Structural, magnetic, electrical and electrochemical properties of NiFe2O4 synthesized by the molten salt technique

Submicron-sized NiFe2O4 particles were synthesized by the molten salt method at 900 °C using binary melts of a NaCl and KCl mixture that acts as a flux. The X-ray diffraction pattern confirmed the single phase, high crystalline and cubic structure of NiFe2O4 with a Fd3m space group. The FT-IR spectra reveal the stretching vibration of octahedral complexes of Fe3+–O2− through the observed band around 552.3 cm−1. The SEM and TEM image had indicated the formation of submicron-sized NiFe2O4 particles.

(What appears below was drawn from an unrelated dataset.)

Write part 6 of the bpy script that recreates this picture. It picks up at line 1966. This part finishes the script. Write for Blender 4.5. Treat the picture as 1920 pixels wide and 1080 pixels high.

The ferrimagnetic behavior and high saturation magnetization of 44 emu g−1 was elucidated by VSM. The maximum electrical conductivity of 1.42 × 10−4 S cm−1 was observed at 873 K. The NiFe2O4 showed a pseudocapacitive property in 1 M of a LiClO4 electrolyte and exhibited a specific capacitance of 18.5 F g−1 at 10 mV s−1. The hydrogen evolution reaction was also studied for NiFe2O4 in 1 M of a H2SO4 solution.

► The article describes the comprehensive study of molten salt synthesised NiFe2O4.
► The optimized NiFe2O4 were further studied for their application as electrodes in redox supercapacitors and hydrogen evolving reaction (HER) using cyclic voltammetry (CV) and linear sweep voltammetry (LSV) techniques, respectively.
► The electrochemical characterization of NiFe2O4 showed pseudocapacitive property and exhibited specific capacitance of 18.5 F g−1.
► It also confirmed through LSV, the prepared NiFe2O4 has good electrocatalytic behavior compared with its individual constituents like NiO and Fe2O3 as well as the NiFe2O4 prepared by solid state reaction.